Double Taxation Treaties Concluded by the Czech Republic Lacking
Provision on Services Permanent Establishments
More serious problems may arise concerning entities from countries whose
DTT concluded with the Czech Republic does not contain regulation of services
permanent establishments (mainly DTTs concluded up to the early 1990s).
The national Czech tax legislation stipulates the creation of a Czech
services permanent establishment of a foreign entity based on the provision of
services in the Czech Republic for a period exceeding six months in any 12
consecutive months. Under Czech law, the provisions of international treaties
that are binding on the Czech Republic and that have been ratified by the Czech
Parliament shall prevail over national law. Moreover, Czech income taxes
legislation contains analogous provision on the priority of binding
international treaties. Therefore, the above national regulation on the
creation of services permanent establishments is to be applied only if such a
binding international treaty does not stipulate otherwise.

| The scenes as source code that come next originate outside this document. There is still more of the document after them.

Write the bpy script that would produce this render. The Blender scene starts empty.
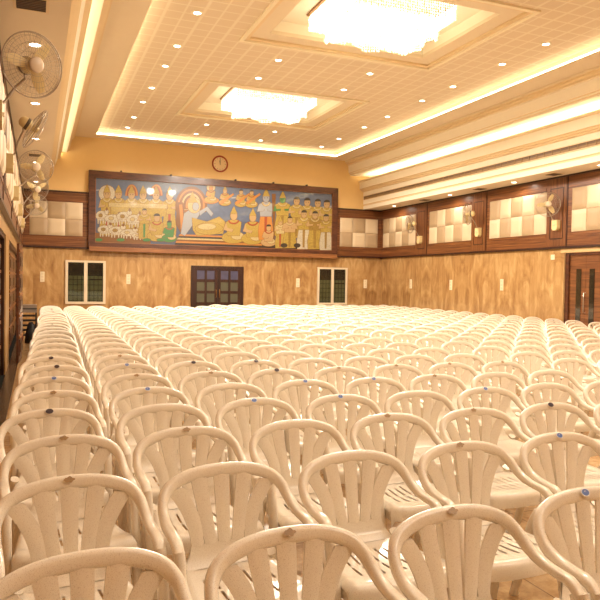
import bpy, math, random
from mathutils import Matrix, Vector, Euler
random.seed(7)
S = bpy.context.scene
COL = S.collection
PI = math.pi

# ------------------------------------------------------------------ camera
F, YAW, PITCH, ROLL, H = 662.354, 0.378933557, -0.0280595308, 0.0168846929, 1.55
def cam_axes():
    cy, sy = math.cos(YAW), math.sin(YAW)
    r = Vector((cy, -sy, 0)); f = Vector((sy, cy, 0)); u = Vector((0, 0, 1))
    f2 = f*math.cos(PITCH)+u*math.sin(PITCH); u2 = -f*math.sin(PITCH)+u*math.cos(PITCH)
    c, s = math.cos(ROLL), math.sin(ROLL)
    return r*c+u2*s, -r*s+u2*c, f2
CR, CU, CF = cam_axes()
cam = bpy.data.cameras.new('camera'); co = bpy.data.objects.new('camera', cam); COL.objects.link(co)
cam.sensor_width = 36; cam.sensor_fit = 'HORIZONTAL'; cam.lens = F/600*36
cam.clip_start = 0.05; cam.clip_end = 100
m = Matrix.Identity(4)
for i in range(3):
    m[i][0] = CR[i]; m[i][1] = CU[i]; m[i][2] = -CF[i]
m[2][3] = H
co.matrix_world = m
S.camera = co
def project(x, y, z):
    p = Vector((x, y, z-H)); d = p.dot(CF)
    return 300+F*p.dot(CR)/d, 300-F*p.dot(CU)/d, d

vs = S.view_settings
vs.view_transform = 'Standard'; vs.look = 'None'; vs.gamma = 1; vs.exposure = 0.12
vs.use_curve_mapping = False
w = bpy.data.worlds.new('world'); S.world = w; w.use_nodes = True
w.node_tree.nodes['Background'].inputs[0].default_value = (0.02, 0.015, 0.01, 1)

# ------------------------------------------------------------------ materials
def new_mat(name):
    mt = bpy.data.materials.new(name); mt.use_nodes = True
    nt = mt.node_tree; b = nt.nodes['Principled BSDF']
    return mt, nt, b
def N(nt, t, **kw):
    n = nt.nodes.new(t)
    for k, v in kw.items():
        if k in n.inputs: n.inputs[k].default_value = v
        else: setattr(n, k, v)
    return n
def plain(name, c, rough=0.5, metal=0.0, spec=0.5, coat=0.0, var=0.06, vscale=6.0, bump=0.0):
    mt, nt, b = new_mat(name)
    b.inputs['Roughness'].default_value = rough; b.inputs['Metallic'].default_value = metal
    b.inputs['Specular IOR Level'].default_value = spec; b.inputs['Coat Weight'].default_value = coat
    tc = N(nt, 'ShaderNodeTexCoord'); no = N(nt, 'ShaderNodeTexNoise', Scale=vscale, Detail=3.0)
    nt.links.new(tc.outputs['Object'], no.inputs['Vector'])
    mx = N(nt, 'ShaderNodeMix', data_type='RGBA')
    mx.inputs[6].default_value = tuple(max(0, v*(1-var)) for v in c)+(1,)
    mx.inputs[7].default_value = tuple(min(1, v*(1+var)) for v in c)+(1,)
    nt.links.new(no.outputs['Fac'], mx.inputs[0]); nt.links.new(mx.outputs[2], b.inputs['Base Color'])
    if bump:
        bp = N(nt, 'ShaderNodeBump', Strength=bump, Distance=0.01)
        nt.links.new(no.outputs['Fac'], bp.inputs['Height']); nt.links.new(bp.outputs['Normal'], b.inputs['Normal'])
    return mt
def emit(name, c, strength, sample=True):
    mt, nt, b = new_mat(name)
    b.inputs['Base Color'].default_value = (0.8, 0.8, 0.8, 1)
    b.inputs['Emission Color'].default_value = tuple(c)+(1,); b.inputs['Emission Strength'].default_value = strength
    if not sample:
        mt.cycles.emission_sampling = 'NONE'
    return mt
def ramp(nt, fac, stops):
    r = N(nt, 'ShaderNodeValToRGB'); cr = r.color_ramp
    while len(cr.elements) < len(stops): cr.elements.new(0.5)
    for e, (p, c) in zip(cr.elements, stops): e.position = p; e.color = tuple(c)+(1,)
    nt.links.new(fac, r.inputs[0]); return r.outputs[0]
def wood(name, c1, c2, c3, scale, rough=0.35, coat=0.2):
    mt, nt, b = new_mat(name)
    tc = N(nt, 'ShaderNodeTexCoord'); mp = N(nt, 'ShaderNodeMapping'); mp.inputs['Scale'].default_value = scale
    nt.links.new(tc.outputs['Object'], mp.inputs['Vector'])
    no = N(nt, 'ShaderNodeTexNoise', Scale=1.0, Detail=6.0, Roughness=0.65, Distortion=0.6)
    nt.links.new(mp.outputs[0], no.inputs['Vector'])
    c = ramp(nt, no.outputs['Fac'], [(0.32, c1), (0.52, c2), (0.72, c3)])
    nt.links.new(c, b.inputs['Base Color'])
    b.inputs['Roughness'].default_value = rough; b.inputs['Coat Weight'].default_value = coat; b.inputs['Coat Roughness'].default_value = 0.15
    return mt
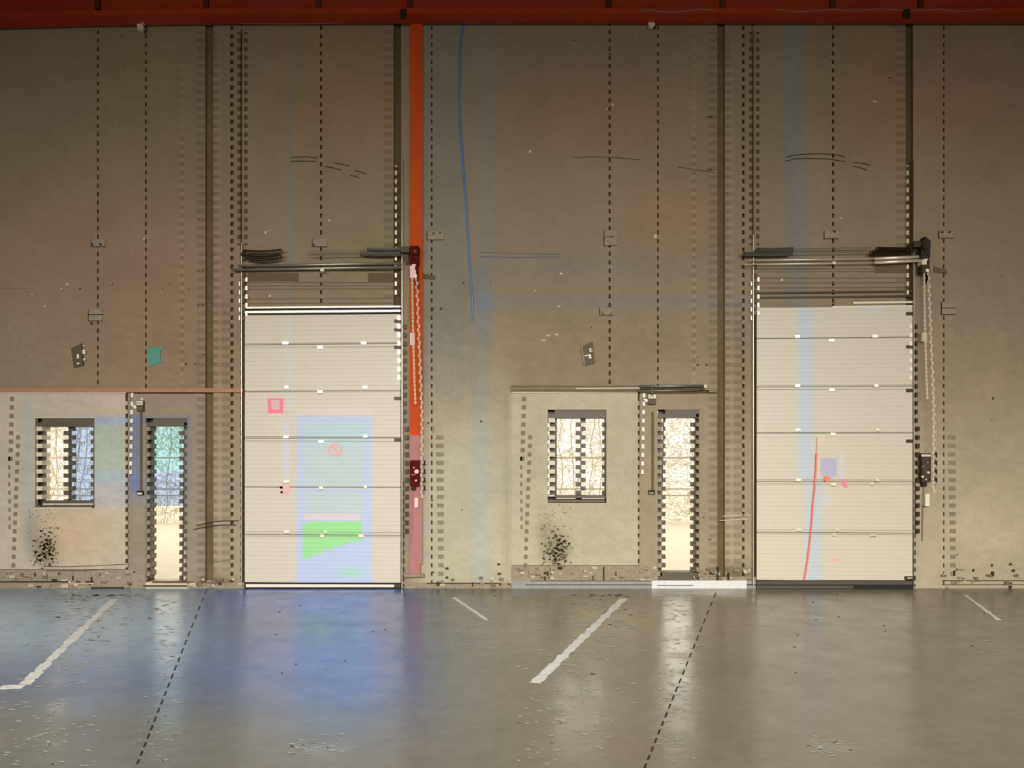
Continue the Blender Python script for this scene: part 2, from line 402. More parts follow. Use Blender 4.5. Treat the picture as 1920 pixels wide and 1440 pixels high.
# ---------------------------------------------------------------- baseboard: broken kerb of mortar pieces
kb = MB()
for x0, x1, y0 in ((-240,273,1068),(351,458,1092),(762,960,1093)): kb.pb(x0, y0, x1, 1103.5, -0.05, 0.010)
base = kb.build('baseboard_front', M['grit']); tag(base, 'crumbling mortar strip along the foot of the wall', kind='structure')
kb2 = MB().pb(958, 1061, 1234, 1089, -0.05, 0.008).pb(1311, 1082, 1421, 1089, -0.05, 0.008)
kb2.build('mortar_strip', M['grit'], base)
random.seed(11)
gm = [M['grit'], M['dark'], mat('pale_mortar', (196,182,158), 0.95, noise=0.2, nscale=40), mat('brown_mortar', (124,106,84), 0.95, noise=0.25, nscale=40)]
def crumb_band(x0, x1, y0, y1, n, dd=0.010):
    for k in range(n):
        x = random.uniform(x0, x1); y = random.uniform(y0, y1); a = random.uniform(3,11); b = random.uniform(2,5)
        m = MB().poly([(x-a/2+random.uniform(-1,1),y-b/2),(x-a/2,y+b/2),(x+a/2+random.uniform(-1,1),min(1103,y+b/2+random.uniform(-1,1))),(x+a/2,y-b/2+random.uniform(-1,1))], dd-0.004, dd+random.uniform(0.004,0.02))
        m.build('mortar_piece', random.choice(gm+[gm[0],gm[2],gm[3],gm[3]]), base)
crumb_band(0, 268, 1072, 1101, 46); crumb_band(355, 455, 1086, 1101, 26); crumb_band(800, 955, 1084, 1101, 16)
crumb_band(965, 1230, 1064, 1087, 40, 0.008); crumb_band(1314, 1418, 1068, 1087, 26, 0.008); crumb_band(1765, 1915, 1068, 1101, 24, 0.002)
dk = MB()
for x, y0, y1, ww in ((171,1082,1090,2),(136,1080,1088,2),(65,1074,1081,2),(1027,1071,1080,2),(1132,1063,1088,2.4),(1155,1072,1080,1.5),(1112,1080,1088,1.5),(1022,1081,1088,3),(1346,1063,1088,3),(1366,1074,1087,4),(886,1092,1100,1.5),(820,1091,1098,3),(1790,1070,1080,2),(1862,1072,1080,4)):
    dk.pb(x-ww/2, y0, x+ww/2, y1, 0.0, 0.024)
dk.build('mortar_crack', M['dark'], base)
# long dark undercut lines
ul = MB().pb(0,1090,175,1092,0,0.02).pb(160,1101,232,1103.5,0,0.02).pb(800,1093,935,1094.5,0,0.013).pb(1766,1088,2000,1089.5,-0.002,0.006).pb(1766,1096,1960,1097,-0.002,0.006)
ul.build('undercut', M['dark'], base)
pl = MB().pb(130,1093,176,1094.6,0.0,0.026).pb(145,1101.5,170,1103,0.0,0.026).pb(115,1095,128,1102,0,0.026).pb(128,1088,131,1094,0,0.026)
pl.build('mortar_edge', gm[2], base)

# ---------------------------------------------------------------- floor
def floor_col(v):
    x, y = v[0], v[1]; px, py = w2p((x, y, 0)) if y > -9.3 else (960, 3000)
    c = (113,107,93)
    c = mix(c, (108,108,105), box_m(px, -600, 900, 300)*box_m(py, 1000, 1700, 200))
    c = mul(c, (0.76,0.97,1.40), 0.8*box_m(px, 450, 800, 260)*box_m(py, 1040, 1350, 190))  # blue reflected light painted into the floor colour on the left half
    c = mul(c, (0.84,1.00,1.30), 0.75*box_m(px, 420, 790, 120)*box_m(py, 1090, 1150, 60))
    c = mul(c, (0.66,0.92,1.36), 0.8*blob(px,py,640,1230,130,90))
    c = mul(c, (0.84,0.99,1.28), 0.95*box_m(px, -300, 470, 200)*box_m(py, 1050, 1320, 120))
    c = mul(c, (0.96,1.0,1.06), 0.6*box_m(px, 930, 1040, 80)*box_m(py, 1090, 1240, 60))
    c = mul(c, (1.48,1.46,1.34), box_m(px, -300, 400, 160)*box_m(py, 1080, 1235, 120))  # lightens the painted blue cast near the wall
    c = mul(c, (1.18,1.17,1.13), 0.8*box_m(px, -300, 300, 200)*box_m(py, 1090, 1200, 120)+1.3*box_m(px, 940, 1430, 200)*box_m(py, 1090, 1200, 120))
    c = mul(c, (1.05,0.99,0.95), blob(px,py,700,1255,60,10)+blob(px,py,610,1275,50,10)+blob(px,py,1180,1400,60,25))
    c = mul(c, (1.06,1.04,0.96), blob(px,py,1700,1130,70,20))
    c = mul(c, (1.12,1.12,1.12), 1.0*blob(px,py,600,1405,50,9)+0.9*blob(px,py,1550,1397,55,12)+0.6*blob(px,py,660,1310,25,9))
    random.seed(int(px//16)*7919+int(py//8)*104729+5); k = 1+(random.random()-0.5)*0.05
    return L3(mul(c, (k,k,k)))
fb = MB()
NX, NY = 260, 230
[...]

The issue remains whether DTTs not containing provision on services
permanent establishments “stipulate otherwise” in the sense that they prevent
the application of national Czech regulation of a services permanent
establishment. According
to the Czech Ministry of Finance (which is the supreme authority with regard to
tax matters), the concept of a services permanent establishment in Czech
national legislation may be applied in these cases as it is not in conflict
with the respective DTTs (the list of facilities and situations to be regarded
as being/leading to permanent establishments in the DTTs is only
demonstrative). Consequently, this opinion is followed by the tax
administrators in everyday practice, even if it is contrary to certain
judgments of the Czech courts, which have confirmed that in these cases the
regulation on services permanent establishment set out by Czech legislation
cannot be applied.
The issue of Czech
services permanent establishments is complicated and it is necessary to address
it on a case-by-case basis. Moreover, in the case of potential disputes with
the Czech Financial Authorities, sophisticated argumentation plays a very
important role. Therefore, it is highly recommendable to always consult a Czech
professional tax advisor in this respect.